Environmentalists, who attack fossil fuel use because of its impact on global warming, agree. They argue for the ‘polluter pays’ principle, on which the user of fuel has to meet the wider costs to the environment, in global warming and so on – what economists call the ‘externalities’.

‘The impact of climate change is going to be economically significant, but at the moment that doesn’t feed through to energy prices,’ says Mike Childs, campaign director at Friends of the Earth, who would like to see a tax on carbon use.

The government has acted to set targets for the proportion of energy that must come from renewable sources such as wind and solar power, in line with its promises under the Kyoto Climate Change Treaty – 10 per cent by 2010, and 15 per cent by 2015.

It is also deciding how to implement European directives on cutting sulphur emissions from Britain’s creaking coal-fired power stations. But with all Britain’s nuclear power stations in the costly process of being decommissioned, and doubts about the capacity of wind power to take the place of coal and gas, no one has suggesteda viable plan to cope with the longer-term running down of oil resources.

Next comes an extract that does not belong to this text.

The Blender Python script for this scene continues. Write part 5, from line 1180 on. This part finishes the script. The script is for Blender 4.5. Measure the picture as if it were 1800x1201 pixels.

Meanwhile, like all addicts, oil analysts focus on the short term: avidly reading this week’s production figures and following the impact on prices of elections, corporate upheavals and wars. And, just as they were during the larger shocks of the 1970s, consumers and companies are similarly focused on the present. They will watch their petrol tanks and fuel bills mount until the oil infrastructure catches up with demand and prices fall back a bit. Then they will carry on much as before.

The chances of the world’s wealthy nations weaning themselves off oil is still, as both the environmentalists and the economists agree, a pipe dream.